Riforma del Lavoro, i tre licenziamenti: soldi o giudici

ROMA – Licenziamenti per motivi economici, disciplinari o per motivi discriminatori. Questi i tre punti presenti nella riforma del Lavoro in materia appunto di licenziamenti. Tre casi diversi con tre “soluzioni” diverse.

Il primo caso è quello che riguarda il licenziamento per motivi economici: quando la fabbrica va male può licenziare in cambio di 15-27 mensilità.

Il secondo caso è il licenziamento per motivi disciplinari: quando il lavoratore viene accusato di lavorare male, di starsene a casa, di essere uno scansafatiche, si va dal giudice che deciderà di dare al lavoratore un indennizzo o il reintegro. Nello specifico o il reintegro, nei casi gravi, o una indennità al massimo di 27 mensilità, tenendo conto dell’anzianità del dipendente allontanato.

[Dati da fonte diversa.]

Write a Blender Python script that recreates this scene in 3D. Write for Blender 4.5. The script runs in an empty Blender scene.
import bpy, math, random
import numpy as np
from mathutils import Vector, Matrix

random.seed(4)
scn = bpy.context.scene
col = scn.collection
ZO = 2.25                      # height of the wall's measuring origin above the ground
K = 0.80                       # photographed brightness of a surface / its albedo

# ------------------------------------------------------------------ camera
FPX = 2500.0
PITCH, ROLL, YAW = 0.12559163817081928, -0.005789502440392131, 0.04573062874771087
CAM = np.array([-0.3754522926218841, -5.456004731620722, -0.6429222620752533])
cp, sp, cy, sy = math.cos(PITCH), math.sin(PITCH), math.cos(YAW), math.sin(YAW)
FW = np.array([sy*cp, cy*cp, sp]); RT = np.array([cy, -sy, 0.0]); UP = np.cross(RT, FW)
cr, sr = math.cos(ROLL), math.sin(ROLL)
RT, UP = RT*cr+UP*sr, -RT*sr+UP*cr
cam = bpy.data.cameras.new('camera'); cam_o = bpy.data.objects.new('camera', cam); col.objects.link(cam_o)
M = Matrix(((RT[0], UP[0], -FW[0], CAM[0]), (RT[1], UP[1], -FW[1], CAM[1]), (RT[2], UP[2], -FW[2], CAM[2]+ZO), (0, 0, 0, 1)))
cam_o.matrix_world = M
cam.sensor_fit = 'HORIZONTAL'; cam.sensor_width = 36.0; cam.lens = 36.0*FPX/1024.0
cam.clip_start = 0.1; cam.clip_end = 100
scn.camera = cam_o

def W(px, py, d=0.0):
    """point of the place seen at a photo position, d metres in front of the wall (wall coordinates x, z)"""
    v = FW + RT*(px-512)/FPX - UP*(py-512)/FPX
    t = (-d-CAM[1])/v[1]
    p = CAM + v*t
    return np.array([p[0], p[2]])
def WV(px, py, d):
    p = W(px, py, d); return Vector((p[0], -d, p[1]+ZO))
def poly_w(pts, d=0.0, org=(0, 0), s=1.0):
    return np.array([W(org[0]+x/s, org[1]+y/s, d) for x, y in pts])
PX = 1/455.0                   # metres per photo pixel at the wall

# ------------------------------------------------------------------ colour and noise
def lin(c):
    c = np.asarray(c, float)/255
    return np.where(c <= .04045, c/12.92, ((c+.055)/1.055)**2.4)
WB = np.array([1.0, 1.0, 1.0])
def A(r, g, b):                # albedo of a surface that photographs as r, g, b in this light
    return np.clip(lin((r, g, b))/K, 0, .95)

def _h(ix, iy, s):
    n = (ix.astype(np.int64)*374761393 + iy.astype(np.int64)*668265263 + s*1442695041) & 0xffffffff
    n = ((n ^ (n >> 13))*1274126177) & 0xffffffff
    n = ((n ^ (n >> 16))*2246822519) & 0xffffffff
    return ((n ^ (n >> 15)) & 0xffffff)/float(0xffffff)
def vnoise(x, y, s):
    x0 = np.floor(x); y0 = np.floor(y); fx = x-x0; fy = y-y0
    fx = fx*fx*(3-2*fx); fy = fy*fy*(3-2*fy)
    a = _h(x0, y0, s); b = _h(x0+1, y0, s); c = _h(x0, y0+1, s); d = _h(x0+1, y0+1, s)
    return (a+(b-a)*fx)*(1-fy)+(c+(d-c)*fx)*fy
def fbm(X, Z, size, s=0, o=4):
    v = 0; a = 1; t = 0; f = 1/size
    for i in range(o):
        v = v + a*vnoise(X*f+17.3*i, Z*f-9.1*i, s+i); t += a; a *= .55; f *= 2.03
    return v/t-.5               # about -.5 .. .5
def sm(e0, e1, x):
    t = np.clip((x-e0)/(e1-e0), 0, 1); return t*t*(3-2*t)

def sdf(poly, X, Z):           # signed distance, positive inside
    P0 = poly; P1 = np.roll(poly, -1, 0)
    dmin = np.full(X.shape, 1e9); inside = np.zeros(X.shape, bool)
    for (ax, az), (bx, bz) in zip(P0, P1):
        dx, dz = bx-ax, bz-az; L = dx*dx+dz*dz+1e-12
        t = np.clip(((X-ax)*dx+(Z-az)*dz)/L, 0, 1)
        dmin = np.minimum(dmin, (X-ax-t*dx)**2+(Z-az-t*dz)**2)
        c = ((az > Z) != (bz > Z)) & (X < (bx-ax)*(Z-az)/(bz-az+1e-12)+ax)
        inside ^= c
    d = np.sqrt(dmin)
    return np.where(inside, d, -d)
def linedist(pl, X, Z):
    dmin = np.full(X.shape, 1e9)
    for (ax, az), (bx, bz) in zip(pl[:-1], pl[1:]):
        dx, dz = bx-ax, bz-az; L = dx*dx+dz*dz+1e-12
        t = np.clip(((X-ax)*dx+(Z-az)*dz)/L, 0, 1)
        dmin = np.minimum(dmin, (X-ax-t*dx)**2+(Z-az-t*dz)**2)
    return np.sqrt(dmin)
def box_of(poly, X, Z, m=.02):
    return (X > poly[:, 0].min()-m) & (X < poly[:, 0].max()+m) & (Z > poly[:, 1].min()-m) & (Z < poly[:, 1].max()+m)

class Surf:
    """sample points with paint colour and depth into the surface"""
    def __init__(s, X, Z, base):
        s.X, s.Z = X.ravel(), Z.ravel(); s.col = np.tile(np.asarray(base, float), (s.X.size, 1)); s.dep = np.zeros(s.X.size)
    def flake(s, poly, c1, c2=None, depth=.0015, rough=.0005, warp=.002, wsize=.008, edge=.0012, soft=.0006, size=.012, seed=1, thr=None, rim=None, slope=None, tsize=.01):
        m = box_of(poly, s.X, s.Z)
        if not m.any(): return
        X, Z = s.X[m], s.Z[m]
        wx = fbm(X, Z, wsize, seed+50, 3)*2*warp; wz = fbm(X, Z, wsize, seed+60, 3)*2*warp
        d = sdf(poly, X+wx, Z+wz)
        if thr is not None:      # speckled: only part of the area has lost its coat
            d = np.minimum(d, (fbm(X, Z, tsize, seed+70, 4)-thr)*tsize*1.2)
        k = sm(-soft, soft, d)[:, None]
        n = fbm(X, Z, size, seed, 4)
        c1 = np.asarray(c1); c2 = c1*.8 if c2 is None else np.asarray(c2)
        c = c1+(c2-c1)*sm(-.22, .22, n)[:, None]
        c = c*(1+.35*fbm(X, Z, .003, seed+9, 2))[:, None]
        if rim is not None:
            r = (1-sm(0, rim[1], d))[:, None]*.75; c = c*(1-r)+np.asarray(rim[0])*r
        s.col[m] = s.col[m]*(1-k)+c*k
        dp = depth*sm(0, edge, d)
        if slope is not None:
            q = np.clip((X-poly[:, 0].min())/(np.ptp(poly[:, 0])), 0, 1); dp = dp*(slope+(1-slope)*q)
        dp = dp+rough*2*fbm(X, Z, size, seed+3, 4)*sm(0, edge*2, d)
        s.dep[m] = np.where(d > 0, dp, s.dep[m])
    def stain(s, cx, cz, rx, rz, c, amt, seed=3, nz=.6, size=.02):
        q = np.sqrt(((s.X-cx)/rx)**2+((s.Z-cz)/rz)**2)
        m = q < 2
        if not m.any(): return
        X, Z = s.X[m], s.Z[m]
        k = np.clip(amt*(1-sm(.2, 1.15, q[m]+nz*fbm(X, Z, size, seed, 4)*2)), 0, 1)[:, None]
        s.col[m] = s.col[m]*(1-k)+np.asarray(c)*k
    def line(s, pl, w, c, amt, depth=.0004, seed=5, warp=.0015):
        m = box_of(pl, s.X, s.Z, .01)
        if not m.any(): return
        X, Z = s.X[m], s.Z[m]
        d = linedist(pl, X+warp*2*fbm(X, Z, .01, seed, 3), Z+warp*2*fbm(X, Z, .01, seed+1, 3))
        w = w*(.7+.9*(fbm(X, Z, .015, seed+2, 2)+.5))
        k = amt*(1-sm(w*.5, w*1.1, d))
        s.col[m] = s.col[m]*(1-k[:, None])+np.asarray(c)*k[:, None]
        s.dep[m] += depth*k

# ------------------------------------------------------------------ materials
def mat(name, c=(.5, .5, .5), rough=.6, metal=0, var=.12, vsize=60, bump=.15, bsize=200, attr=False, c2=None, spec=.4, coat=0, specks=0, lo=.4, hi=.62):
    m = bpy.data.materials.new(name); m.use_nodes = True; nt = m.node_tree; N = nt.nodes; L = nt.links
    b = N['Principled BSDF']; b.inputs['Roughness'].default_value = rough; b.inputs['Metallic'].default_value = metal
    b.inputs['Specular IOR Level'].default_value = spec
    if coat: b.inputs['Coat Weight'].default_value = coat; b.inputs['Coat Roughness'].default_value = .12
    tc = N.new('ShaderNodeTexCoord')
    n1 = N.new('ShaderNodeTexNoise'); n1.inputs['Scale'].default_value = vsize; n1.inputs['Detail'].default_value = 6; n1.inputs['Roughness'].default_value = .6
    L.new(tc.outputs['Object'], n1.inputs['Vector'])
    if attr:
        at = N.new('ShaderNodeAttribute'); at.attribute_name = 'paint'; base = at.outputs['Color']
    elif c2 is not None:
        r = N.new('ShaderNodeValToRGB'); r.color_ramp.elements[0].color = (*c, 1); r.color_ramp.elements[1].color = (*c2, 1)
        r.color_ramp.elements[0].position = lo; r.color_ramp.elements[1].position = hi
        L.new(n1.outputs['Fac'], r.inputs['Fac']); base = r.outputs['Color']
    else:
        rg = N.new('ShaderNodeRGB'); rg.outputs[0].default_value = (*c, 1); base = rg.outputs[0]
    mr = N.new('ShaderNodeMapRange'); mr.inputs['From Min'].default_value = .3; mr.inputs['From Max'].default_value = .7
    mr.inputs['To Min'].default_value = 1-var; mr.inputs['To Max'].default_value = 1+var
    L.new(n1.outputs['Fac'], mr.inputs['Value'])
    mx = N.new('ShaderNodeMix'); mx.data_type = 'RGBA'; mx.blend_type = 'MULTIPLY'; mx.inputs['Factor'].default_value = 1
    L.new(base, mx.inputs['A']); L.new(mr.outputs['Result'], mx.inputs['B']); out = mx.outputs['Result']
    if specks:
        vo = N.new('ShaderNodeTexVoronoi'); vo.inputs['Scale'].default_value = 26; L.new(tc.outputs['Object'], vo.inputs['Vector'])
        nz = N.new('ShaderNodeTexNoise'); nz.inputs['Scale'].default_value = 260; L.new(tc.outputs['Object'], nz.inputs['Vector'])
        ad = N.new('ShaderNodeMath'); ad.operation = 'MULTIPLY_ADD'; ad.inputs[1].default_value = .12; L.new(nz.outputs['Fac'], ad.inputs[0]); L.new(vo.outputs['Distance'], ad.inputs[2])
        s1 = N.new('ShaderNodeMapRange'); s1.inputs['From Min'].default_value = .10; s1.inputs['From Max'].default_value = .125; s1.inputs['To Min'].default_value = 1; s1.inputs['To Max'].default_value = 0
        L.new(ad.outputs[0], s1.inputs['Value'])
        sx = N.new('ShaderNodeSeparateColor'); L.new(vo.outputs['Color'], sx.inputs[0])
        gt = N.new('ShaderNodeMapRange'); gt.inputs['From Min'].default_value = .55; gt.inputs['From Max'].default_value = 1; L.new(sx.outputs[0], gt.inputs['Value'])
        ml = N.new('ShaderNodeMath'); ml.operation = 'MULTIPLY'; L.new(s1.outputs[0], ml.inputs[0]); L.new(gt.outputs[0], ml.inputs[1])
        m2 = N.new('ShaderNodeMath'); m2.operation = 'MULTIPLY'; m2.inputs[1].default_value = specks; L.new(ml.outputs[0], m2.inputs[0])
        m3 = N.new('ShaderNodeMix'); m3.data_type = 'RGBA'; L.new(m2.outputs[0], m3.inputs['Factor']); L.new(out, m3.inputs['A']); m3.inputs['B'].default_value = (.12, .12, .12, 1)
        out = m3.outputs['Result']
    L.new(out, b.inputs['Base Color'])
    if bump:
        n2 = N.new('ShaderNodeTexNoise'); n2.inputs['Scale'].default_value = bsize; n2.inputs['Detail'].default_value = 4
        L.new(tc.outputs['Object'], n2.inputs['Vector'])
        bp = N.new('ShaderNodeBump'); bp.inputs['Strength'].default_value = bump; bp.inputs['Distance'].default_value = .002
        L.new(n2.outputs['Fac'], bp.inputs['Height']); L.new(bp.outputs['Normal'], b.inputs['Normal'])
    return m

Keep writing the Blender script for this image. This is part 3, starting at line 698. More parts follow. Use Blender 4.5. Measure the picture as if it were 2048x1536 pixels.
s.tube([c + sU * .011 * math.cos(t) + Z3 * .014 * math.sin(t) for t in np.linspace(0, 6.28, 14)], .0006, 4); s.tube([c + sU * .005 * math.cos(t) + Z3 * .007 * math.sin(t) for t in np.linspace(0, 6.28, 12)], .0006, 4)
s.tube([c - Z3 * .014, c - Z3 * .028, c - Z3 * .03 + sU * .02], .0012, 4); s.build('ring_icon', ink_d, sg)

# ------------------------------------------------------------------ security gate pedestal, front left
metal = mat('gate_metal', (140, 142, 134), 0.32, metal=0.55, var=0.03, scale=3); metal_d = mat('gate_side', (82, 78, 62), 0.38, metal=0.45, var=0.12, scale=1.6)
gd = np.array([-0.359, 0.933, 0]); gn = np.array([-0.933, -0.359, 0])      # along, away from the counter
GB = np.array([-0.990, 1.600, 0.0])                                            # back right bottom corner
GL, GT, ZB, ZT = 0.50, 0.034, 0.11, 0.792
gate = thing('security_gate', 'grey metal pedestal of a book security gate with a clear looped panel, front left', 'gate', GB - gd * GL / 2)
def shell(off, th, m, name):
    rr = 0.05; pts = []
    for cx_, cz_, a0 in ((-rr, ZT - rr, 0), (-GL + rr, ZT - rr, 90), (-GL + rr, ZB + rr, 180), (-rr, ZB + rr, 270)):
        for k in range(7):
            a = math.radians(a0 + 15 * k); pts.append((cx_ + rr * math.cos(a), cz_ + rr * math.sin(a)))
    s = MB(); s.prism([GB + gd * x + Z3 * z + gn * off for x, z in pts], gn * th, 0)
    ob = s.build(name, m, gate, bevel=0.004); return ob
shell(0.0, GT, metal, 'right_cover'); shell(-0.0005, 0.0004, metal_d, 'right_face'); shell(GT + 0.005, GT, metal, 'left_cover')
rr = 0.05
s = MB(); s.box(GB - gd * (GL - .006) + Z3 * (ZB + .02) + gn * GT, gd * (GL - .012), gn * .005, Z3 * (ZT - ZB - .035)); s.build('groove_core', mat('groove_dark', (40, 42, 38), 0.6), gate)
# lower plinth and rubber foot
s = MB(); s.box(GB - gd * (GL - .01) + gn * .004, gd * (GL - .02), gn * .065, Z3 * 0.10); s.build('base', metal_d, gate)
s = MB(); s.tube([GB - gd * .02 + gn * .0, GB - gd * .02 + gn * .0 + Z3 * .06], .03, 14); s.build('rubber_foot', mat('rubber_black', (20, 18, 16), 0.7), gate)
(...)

È stata inserita anche una tassa sul licenziamento pari a un mese e mezzo di retribuzione.

Il terzo caso è quello che riguarda i licenziamenti per discriminazione, valutato come nullo, come non fosse mai avvenuto, per qualunque tipo di impresa, anche quella con meno di 15 dipendenti fin qui esclusa dalle tutele per l’articolo 18.